═════ Recorded data

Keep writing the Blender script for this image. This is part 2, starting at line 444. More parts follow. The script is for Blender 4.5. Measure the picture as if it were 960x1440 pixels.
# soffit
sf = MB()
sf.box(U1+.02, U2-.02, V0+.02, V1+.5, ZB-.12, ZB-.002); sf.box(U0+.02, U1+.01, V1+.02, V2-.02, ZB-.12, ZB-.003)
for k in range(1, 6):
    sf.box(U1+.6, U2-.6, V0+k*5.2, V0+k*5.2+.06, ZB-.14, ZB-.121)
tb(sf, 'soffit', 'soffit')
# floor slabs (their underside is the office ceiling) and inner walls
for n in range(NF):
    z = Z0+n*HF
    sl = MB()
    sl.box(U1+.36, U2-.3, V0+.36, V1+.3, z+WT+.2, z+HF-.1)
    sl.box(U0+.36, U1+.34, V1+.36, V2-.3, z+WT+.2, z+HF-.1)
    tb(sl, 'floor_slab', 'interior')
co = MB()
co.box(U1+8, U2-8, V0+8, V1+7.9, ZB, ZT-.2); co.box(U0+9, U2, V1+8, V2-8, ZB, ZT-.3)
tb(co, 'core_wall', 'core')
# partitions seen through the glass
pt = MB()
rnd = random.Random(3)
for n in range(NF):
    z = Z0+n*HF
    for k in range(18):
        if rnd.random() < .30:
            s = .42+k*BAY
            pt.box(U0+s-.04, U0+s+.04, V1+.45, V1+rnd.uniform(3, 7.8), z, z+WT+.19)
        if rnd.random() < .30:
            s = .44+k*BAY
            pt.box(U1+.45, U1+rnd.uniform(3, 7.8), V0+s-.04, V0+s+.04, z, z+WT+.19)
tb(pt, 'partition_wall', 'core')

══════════

* _What the task requires_: Hand back the material above in full, exactly as written.

* _Solved problem_:
Keep writing the Blender script for this image. This is part 2, starting at line 444. More parts follow. The script is for Blender 4.5. Measure the picture as if it were 960x1440 pixels.
# soffit
sf = MB()
sf.box(U1+.02, U2-.02, V0+.02, V1+.5, ZB-.12, ZB-.002); sf.box(U0+.02, U1+.01, V1+.02, V2-.02, ZB-.12, ZB-.003)
for k in range(1, 6):
    sf.box(U1+.6, U2-.6, V0+k*5.2, V0+k*5.2+.06, ZB-.14, ZB-.121)
tb(sf, 'soffit', 'soffit')
# floor slabs (their underside is the office ceiling) and inner walls
for n in range(NF):
    z = Z0+n*HF
    sl = MB()
    sl.box(U1+.36, U2-.3, V0+.36, V1+.3, z+WT+.2, z+HF-.1)
    sl.box(U0+.36, U1+.34, V1+.36, V2-.3, z+WT+.2, z+HF-.1)
    tb(sl, 'floor_slab', 'interior')
co = MB()
co.box(U1+8, U2-8, V0+8, V1+7.9, ZB, ZT-.2); co.box(U0+9, U2, V1+8, V2-8, ZB, ZT-.3)
tb(co, 'core_wall', 'core')
# partitions seen through the glass
pt = MB()
rnd = random.Random(3)
for n in range(NF):
    z = Z0+n*HF
    for k in range(18):
        if rnd.random() < .30:
            s = .42+k*BAY
            pt.box(U0+s-.04, U0+s+.04, V1+.45, V1+rnd.uniform(3, 7.8), z, z+WT+.19)
        if rnd.random() < .30:
            s = .44+k*BAY
            pt.box(U1+.45, U1+rnd.uniform(3, 7.8), V0+s-.04, V0+s+.04, z, z+WT+.19)
tb(pt, 'partition_wall', 'core')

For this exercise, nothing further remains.